Die Sitzung selbst verlief ansonsten so wie viele andere Sitzungen: inhaltliche Diskussionen („Was wollen wir eigentlich?“), Planungen („Wann machen wir was?“) und personelle Entscheidungen („Wer macht was?“). Am Ende der Sitzung steht die Gründung des neuen Verbands. Die Satzung geht auf Reisen, der Verband geht an den Start.

Wo wird die Reise des Verbands hingehen? Vermutlich werden wir nicht in ein paar Jahren in einen Büroturm in der Frankfurter Innenstadt umziehen. Und für die Mitgliederversammlung werden wir auf absehbare Zeit auch kein Fußballstadion brauchen.

Aber zu klein darf man auch nicht denken. Wir haben ein großes, wichtiges Thema, das wir nach außen tragen wollen und von dem wir spüren, dass es großes Interesse gibt. Es geht um die Philosophie. Sie ist nicht nur irgendwie eine akademische Disziplin, sondern in einem gewissen Sinne DIE akademische Disziplin schlechthin, weil es ihr um die grundlegenden Fragen geht, was Wissen eigentlich ist, wie Wissen funktioniert und begründet werden kann, wie ein Leben oder eine Gesellschaft mit diesem Wissen aufgebaut werden kann. Wie wir als Europäer ticken und denken: es ist geprägt durch diese 2.500 Jahre alte Disziplin. Viele Menschen, innerhalb und außerhalb der Unternehmen, fragen nach dieser alten Disziplin, um neue Orientierung zu bekommen in Zeiten, in denen Orientierung immer schwerer fällt.

Wir haben diesen Verband gegründet, um deutlich zu machen, dass die Philosophie diese wichtige Orientierung geben kann und den Philosophinnen und Philosophen zu helfen, die diese Orientierung weitergeben wollen. Orientierung ist nicht DIE Lösung. Aber sie gibt die Möglichkeit, Lösungen zu finden.

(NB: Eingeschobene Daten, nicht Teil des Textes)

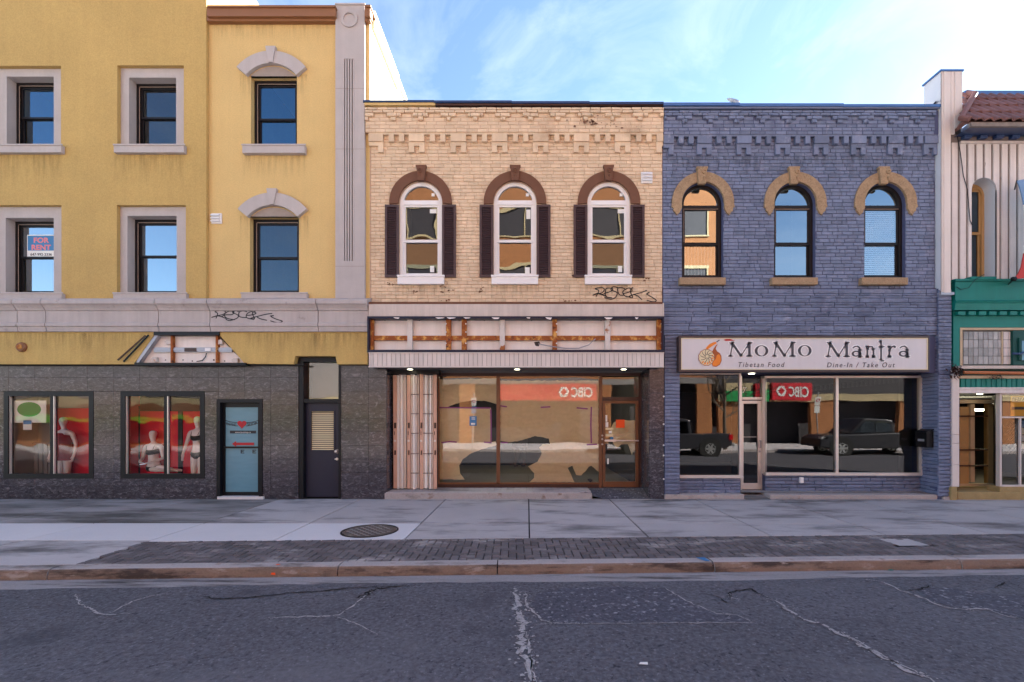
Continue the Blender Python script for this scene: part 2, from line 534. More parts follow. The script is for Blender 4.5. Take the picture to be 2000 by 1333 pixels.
class MB:
    def __init__(s):
        s.v, s.f, s.m, s.smooth = [], [], [], False

    def add(s, vs, fs, mi=0):
        k = len(s.v)
        s.v += [tuple(v) for v in vs]
        s.f += [tuple(i + k for i in f) for f in fs]
        s.m += [mi] * len(fs)
        return s

    def box(s, x0, x1, y0, y1, z0, z1, mi=0):
        return s.add([(x0, y0, z0), (x1, y0, z0), (x1, y1, z0), (x0, y1, z0), (x0, y0, z1), (x1, y0, z1), (x1, y1, z1), (x0, y1, z1)],
                     [(0, 1, 5, 4), (1, 2, 6, 5), (2, 3, 7, 6), (3, 0, 4, 7), (4, 5, 6, 7), (3, 2, 1, 0)], mi)

    def px(s, a, b, t, u, yf, yb, mi=0):
        """box from photo columns a..b and rows t..u, measured on its front face"""
        return s.box(X(a, yf), X(b, yf), yf, yb, Z(u, yf), Z(t, yf), mi)

    def prism(s, pts, y0, y1, mi=0):
        """outline in (x, z), from the front y0 back to y1"""
        ar = sum(pts[i][0] * pts[(i + 1) % len(pts)][1] - pts[(i + 1) % len(pts)][0] * pts[i][1] for i in range(len(pts)))
        if ar < 0:
            pts = pts[::-1]
        n = len(pts)
        v = [(p[0], y0, p[1]) for p in pts] + [(p[0], y1, p[1]) for p in pts]
        f = [tuple(range(n)), tuple(range(2 * n - 1, n - 1, -1))]
        f += [((i + 1) % n, i, n + i, n + (i + 1) % n) for i in range(n)]
        return s.add(v, f, mi)

    def pprism(s, pts, y0, y1, mi=0):
        return s.prism([(X(p[0], y0), Z(p[1], y0)) for p in pts], y0, y1, mi)

    def along(s, prof, x0, x1, mi=0):
        """profile in (y, z) swept along x"""
        n = len(prof)
        v = [(x0, p[0], p[1]) for p in prof] + [(x1, p[0], p[1]) for p in prof]
        f = [tuple(range(n)), tuple(range(2 * n - 1, n - 1, -1))] + [((i + 1) % n, i, n + i, n + (i + 1) % n) for i in range(n)]
        return s.add(v, f, mi)

    def ring(s, cx, cz, r0, r1, a0, a1, n, y0, y1, mi=0):
        v, f = [], []
        for i in range(n + 1):
            a = a0 + (a1 - a0) * i / n
            c, q = math.cos(a), math.sin(a)
            v += [(cx + r0 * c, y0, cz + r0 * q), (cx + r1 * c, y0, cz + r1 * q), (cx + r1 * c, y1, cz + r1 * q), (cx + r0 * c, y1, cz + r0 * q)]
        for i in range(n):
            b = i * 4
            for j in range(4):
                k = (j + 1) % 4
                f.append((b + j, b + k, b + 4 + k, b + 4 + j))
        f += [(0, 3, 2, 1), (n * 4, n * 4 + 1, n * 4 + 2, n * 4 + 3)]
        return s.add(v, f, mi)

    def tube(s, pts, r, n=6, mi=0, taper=None):
        pts = [Vector(p) for p in pts]
        v, f = [], []
        for i, p in enumerate(pts):
            d = (pts[min(i + 1, len(pts) - 1)] - pts[max(i - 1, 0)]).normalized()
            a = d.orthogonal().normalized()
            b = d.cross(a)
            rr = r if taper is None else r + (taper - r) * i / max(1, len(pts) - 1)
            if i:
                # keep the frame from twisting
                a = (pa - d * pa.dot(d)).normalized()
                b = d.cross(a)
            pa = a
            for k in range(n):
                t = 2 * math.pi * k / n
                v.append(p + a * (rr * math.cos(t)) + b * (rr * math.sin(t)))
        for i in range(len(pts) - 1):
            for k in range(n):
                k2 = (k + 1) % n
                f.append((i * n + k, i * n + k2, (i + 1) * n + k2, (i + 1) * n + k))
        f += [tuple(range(n))[::-1], tuple(range((len(pts) - 1) * n, len(pts) * n))]
        return s.add(v, f, mi)

    def lathe(s, c, axis, prof, n=24, mi=0):
        """prof: (radius, along) about axis through c"""
        c = Vector(c)
        ax = Vector(axis).normalized()
        a = ax.orthogonal().normalized()
        b = ax.cross(a)
        v, f = [], []
        for r, h in prof:
            for k in range(n):
                t = 2 * math.pi * k / n
                v.append(c + ax * h + a * (r * math.cos(t)) + b * (r * math.sin(t)))
        for i in range(len(prof) - 1):
            for k in range(n):
                k2 = (k + 1) % n
                f.append((i * n + k, i * n + k2, (i + 1) * n + k2, (i + 1) * n + k))
        f += [tuple(range(n))[::-1], tuple(range((len(prof) - 1) * n, len(prof) * n))]
        return s.add(v, f, mi)

    def quad(s, a, b, c, d, mi=0):
        return s.add([a, b, c, d], [(0, 1, 2, 3)], mi)

    def build(s, name, mats, parent=None, bevel=0.0, smooth=False, center=True):
        me = bpy.data.meshes.new(name)
        vs = [Vector(v) for v in s.v]
        c = Vector((0, 0, 0))
        if center and vs:
            lo = Vector([min(v[i] for v in vs) for i in range(3)])
            hi = Vector([max(v[i] for v in vs) for i in range(3)])
            c = (lo + hi) / 2
        me.from_pydata([v - c for v in vs], [], s.f)
        for m in (mats if isinstance(mats, (list, tuple)) else [mats]):
            me.materials.append(MAT[m] if isinstance(m, str) else m)
        me.polygons.foreach_set('material_index', s.m)
        if smooth:
            me.polygons.foreach_set('use_smooth', [True] * len(me.polygons))
        bm = bmesh.new()
        bm.from_mesh(me)
        bmesh.ops.recalc_face_normals(bm, faces=bm.faces)
        if bevel:
            es = [e for e in bm.edges if len(e.link_faces) == 2 and e.calc_face_angle(0) > 0.5]
            bmesh.ops.bevel(bm, geom=es, offset=bevel, segments=2, affect='EDGES', profile=0.6, clamp_overlap=True)
        bm.to_mesh(me)
        bm.free()
        o = bpy.data.objects.new(name, me)
        COL.objects.link(o)
        o.location = c
        attach(o, parent)
        return o


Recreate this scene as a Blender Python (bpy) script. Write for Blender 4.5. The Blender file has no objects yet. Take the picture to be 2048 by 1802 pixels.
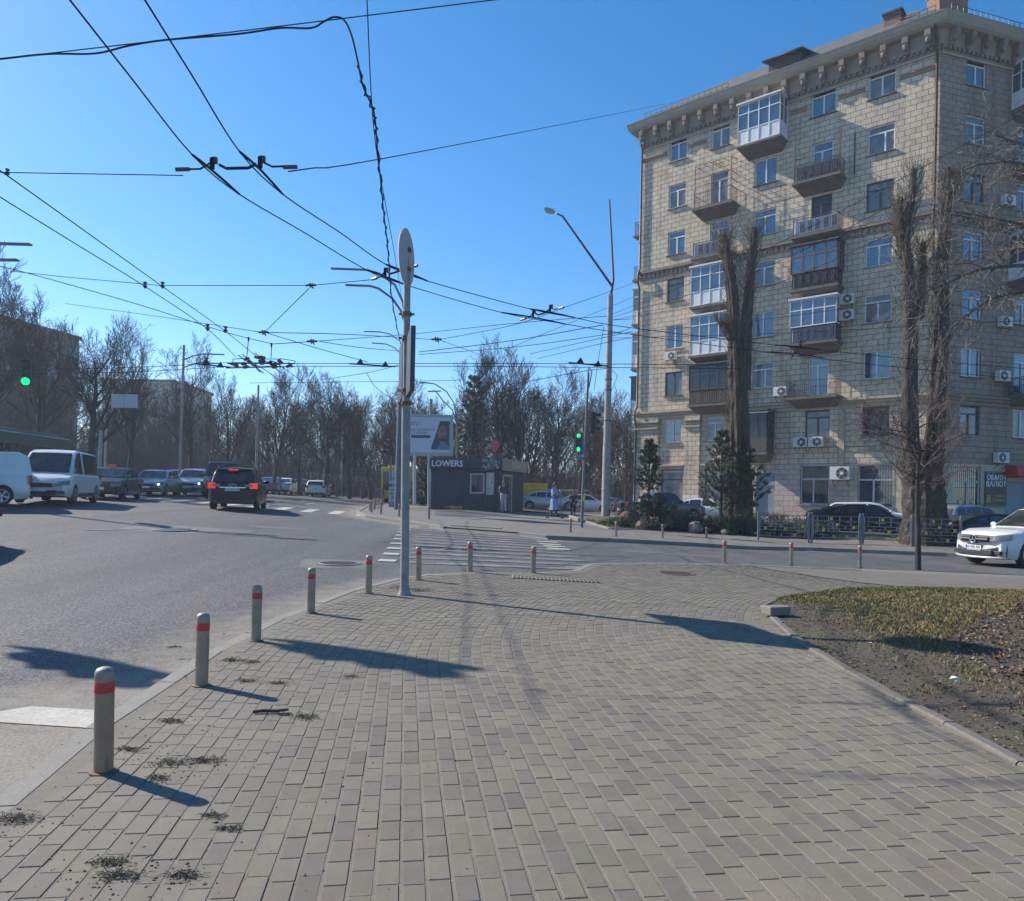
import bpy, bmesh, math, random
from math import sin, cos, radians, pi, sqrt, atan2, exp
from mathutils import Vector, Matrix
from mathutils.geometry import delaunay_2d_cdt
S = bpy.context.scene
COL = S.collection
V = Vector
EYE = 1.6
FPX = 1500.0
RHO = radians(1.15)
CR, SR = cos(RHO), sin(RHO)

def P(px, py, d):
    """a photo pixel at depth d metres -> a point of the place"""
    u = (px - 1024.0) * d / FPX
    v = (992.0 - py) * d / FPX
    return V((u * CR - v * SR, d, EYE + u * SR + v * CR))

def sstep(a, b, x):
    t = max(0.0, min(1.0, (x - a) / (b - a)))
    return t * t * (3 - 2 * t)

def GZ(x, y):
    """height of the pavement level"""
    w = sstep(6, 30, y) + 0.004 * (min(max(y, 30), 90) - 30)
    xx = max(-34.0, min(9.0, x))
    return w * (0.25 - 0.05 * xx) + 0.42 * sstep(33, 46, y) * sstep(-8, -2, x)

def G(px, py, off=0.0):
    """the point of the ground seen at a pixel"""
    d = 10.0
    k = P(px, py, 1.0)
    kz = k.z - EYE
    lo, hi = 1.0, 160.0
    f = lambda q: EYE + kz * q - GZ(k.x * q, q) - off
    q = lo
    while q < hi and f(q) > 0:
        q *= 1.03
    a, b = q / 1.03, q
    for _ in range(30):
        m = (a + b) / 2
        if f(m) > 0: a = m
        else: b = m
    return V((k.x * a, a, GZ(k.x * a, a) + off))

def GX(px, d, off=0.0):
    """the ground point at depth d on the pixel column px (row near the horizon)"""
    x = (px - 1024.0) / FPX * d
    return V((x, d, GZ(x, d) + off))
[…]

Die „normalen“ Gründungsmythen von Vereinen und Verbänden sind normalerweise spektakulärer. Oft steht eine Wette leicht oder schwer Alkoholisierter am Anfang einer solchen Gründung. Bei uns war es nur Cappuccino in Heidelberg und die Reise einer Satzung durch ganz Deutschland. Auf dass nicht nur die Satzung durch das ganze Land reist, sondern auch unser Anliegen als neuer Verband!